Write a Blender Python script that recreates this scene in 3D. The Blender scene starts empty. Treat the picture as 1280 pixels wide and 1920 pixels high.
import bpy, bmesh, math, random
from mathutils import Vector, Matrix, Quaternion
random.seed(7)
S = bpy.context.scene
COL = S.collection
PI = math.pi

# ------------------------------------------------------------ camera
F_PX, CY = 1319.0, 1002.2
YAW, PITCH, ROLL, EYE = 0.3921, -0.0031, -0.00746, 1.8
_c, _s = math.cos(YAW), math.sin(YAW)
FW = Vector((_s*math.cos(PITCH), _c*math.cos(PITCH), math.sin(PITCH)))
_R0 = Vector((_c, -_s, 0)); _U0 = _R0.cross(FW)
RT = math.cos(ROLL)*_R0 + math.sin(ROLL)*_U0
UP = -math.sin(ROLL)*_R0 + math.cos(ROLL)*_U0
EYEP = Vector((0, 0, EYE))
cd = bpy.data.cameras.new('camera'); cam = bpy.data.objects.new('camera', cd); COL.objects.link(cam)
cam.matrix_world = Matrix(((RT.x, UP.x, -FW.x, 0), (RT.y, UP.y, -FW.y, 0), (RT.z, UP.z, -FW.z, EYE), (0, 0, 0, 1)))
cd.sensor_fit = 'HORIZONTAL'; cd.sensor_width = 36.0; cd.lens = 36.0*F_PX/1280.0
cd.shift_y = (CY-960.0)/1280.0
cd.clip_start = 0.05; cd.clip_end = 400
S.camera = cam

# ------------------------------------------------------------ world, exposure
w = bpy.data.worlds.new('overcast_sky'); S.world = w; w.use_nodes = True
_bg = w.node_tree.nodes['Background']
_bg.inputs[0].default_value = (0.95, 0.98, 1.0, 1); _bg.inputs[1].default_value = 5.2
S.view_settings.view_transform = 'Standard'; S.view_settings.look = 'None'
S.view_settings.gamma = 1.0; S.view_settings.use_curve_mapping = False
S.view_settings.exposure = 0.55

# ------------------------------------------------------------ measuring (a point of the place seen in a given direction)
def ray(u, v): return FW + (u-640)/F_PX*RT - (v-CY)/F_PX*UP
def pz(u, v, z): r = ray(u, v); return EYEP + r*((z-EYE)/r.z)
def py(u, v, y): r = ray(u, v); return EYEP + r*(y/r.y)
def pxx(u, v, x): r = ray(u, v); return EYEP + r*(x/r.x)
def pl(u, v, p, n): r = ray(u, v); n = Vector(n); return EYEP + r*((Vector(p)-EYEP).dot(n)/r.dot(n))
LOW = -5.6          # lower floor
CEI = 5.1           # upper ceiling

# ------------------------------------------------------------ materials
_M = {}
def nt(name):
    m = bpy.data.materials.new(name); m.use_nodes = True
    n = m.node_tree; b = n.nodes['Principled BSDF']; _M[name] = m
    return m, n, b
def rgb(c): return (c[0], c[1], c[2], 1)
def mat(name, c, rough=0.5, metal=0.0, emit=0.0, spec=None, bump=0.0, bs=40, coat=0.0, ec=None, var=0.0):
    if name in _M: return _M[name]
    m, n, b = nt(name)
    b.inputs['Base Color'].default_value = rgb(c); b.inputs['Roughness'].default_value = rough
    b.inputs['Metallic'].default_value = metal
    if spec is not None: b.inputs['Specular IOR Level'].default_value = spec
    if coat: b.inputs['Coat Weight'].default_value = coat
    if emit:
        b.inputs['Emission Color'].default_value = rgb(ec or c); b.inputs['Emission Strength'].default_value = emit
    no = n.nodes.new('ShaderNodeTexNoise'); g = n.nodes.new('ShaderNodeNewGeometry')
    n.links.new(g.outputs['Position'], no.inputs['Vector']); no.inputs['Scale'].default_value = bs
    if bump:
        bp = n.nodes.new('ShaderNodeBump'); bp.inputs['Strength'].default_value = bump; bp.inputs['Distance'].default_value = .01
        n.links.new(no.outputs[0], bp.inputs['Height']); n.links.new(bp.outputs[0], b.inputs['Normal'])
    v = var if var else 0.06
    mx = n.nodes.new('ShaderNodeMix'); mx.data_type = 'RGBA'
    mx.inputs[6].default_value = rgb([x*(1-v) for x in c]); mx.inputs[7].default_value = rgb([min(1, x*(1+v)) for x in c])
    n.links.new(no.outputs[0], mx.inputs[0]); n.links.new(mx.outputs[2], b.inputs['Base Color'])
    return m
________
EXERCISE PROMPT
Write out, exactly and with nothing else, the lines of the listing above from its first line through the line with "PI = math.pi".

EXERCISE ANSWER
Write a Blender Python script that recreates this scene in 3D. The Blender scene starts empty. Treat the picture as 1280 pixels wide and 1920 pixels high.
import bpy, bmesh, math, random
from mathutils import Vector, Matrix, Quaternion
random.seed(7)
S = bpy.context.scene
COL = S.collection
PI = math.pi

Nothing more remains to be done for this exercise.